Wirtschaftlicher Schaden für die USA

Mehrfach hatte Trump in der Vergangenheit betont, dass das Pariser Abkommen den USA wirtschaftlich schade. Es koste die USA Millionen Jobs, behauptete der Präsident. Als Beispiel verwies er auf die Kohleindustrie und fügte hinzu „und ich liebe nun mal die Kohleindustrie“. Zudem werde die US-Wirtschaft massiv benachteiligt und müsse mehr Lasten tragen als andere Staaten.

In der Tat sieht das Pariser Klimaabkommen vor, dass Länder mit großer historischer Verantwortung für den Klimawandel und hohem Wohlstandsniveau ambitionierter vorangehen. Schon vor Trumps Einschnitten war der US-Beitrag zum Klimaschutz als nicht ausreichend kritisiert worden.

Zahlreiche Experten sehen es jedoch umgekehrt: Der Austritt aus dem Pariser Abkommen schadet Trump. „Anders als die US-Regierung sehen Länder auf der ganzen Welt das Pariser Abkommen als Job- und Wachstumsmaschine“, erläutert Wendel Trio, Direkter des Climate Action Network Europe.

Tatsächlich berichtete das US-Energieministerium Anfang des Jahres, dass die Solarbranche in den USA mehr Menschen beschäftigt als Kohle-, Gas- und Ölindustrie zusammen. Kritiker fürchten nun, dass diese Jobs zukünftig nach Indien, China und Europa abwandern. Mehr als 350 Unternehmen hatten die US-Regierung deshalb aufgefordert, nicht aus dem Pariser Abkommen auszusteigen, darunter die großen Tech-Firmen Apple und Tesla. Und selbst Öl-Konzerne wie Exxon Mobil hatten sich für einen Verbleib ausgesprochen.

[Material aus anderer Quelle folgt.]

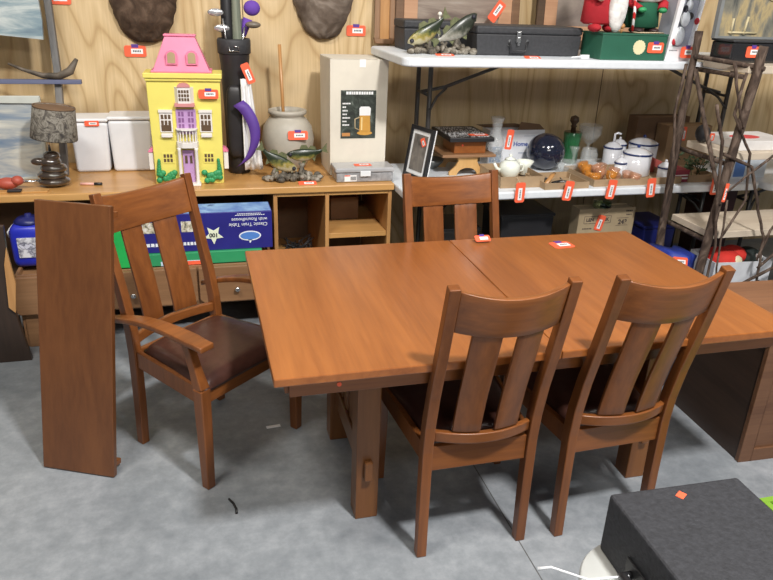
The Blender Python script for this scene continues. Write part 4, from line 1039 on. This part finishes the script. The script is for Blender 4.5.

Der Preis ist die Isolation

Er aber sei verantwortlich für die amerikanische Bevölkerung, „nicht Paris, sondern Pittsburgh!“, rief der amerikanische Präsident. „Die Menschen in unserem Land werden begeistert sein“, prophezeite er. Die Zahlen sprechen eine andere Sprache. Die Mehrheit der US-Amerikaner ist für den Verbleib der USA im Pariser Abkommen, selbst eine relativ deutliche Mehrheit der Republikaner.

Auch der Bürgermeister von Pittsburgh sah sich genötigt, zu widersprechen. 80 Prozent der Menschen in seiner Stadt hätten für Hillary Clinton gestimmt. Umfragen sehen auch in Pittsburgh eine deutliche Mehrheit für das Pariser Abkommen.

Donald Trump hat mit dem Ausstieg ein zentrales Wahlversprechen eingelöst. Doch mit der Entscheidung hat er sich nicht nur international, sondern auch innerhalb der USA weiter isoliert.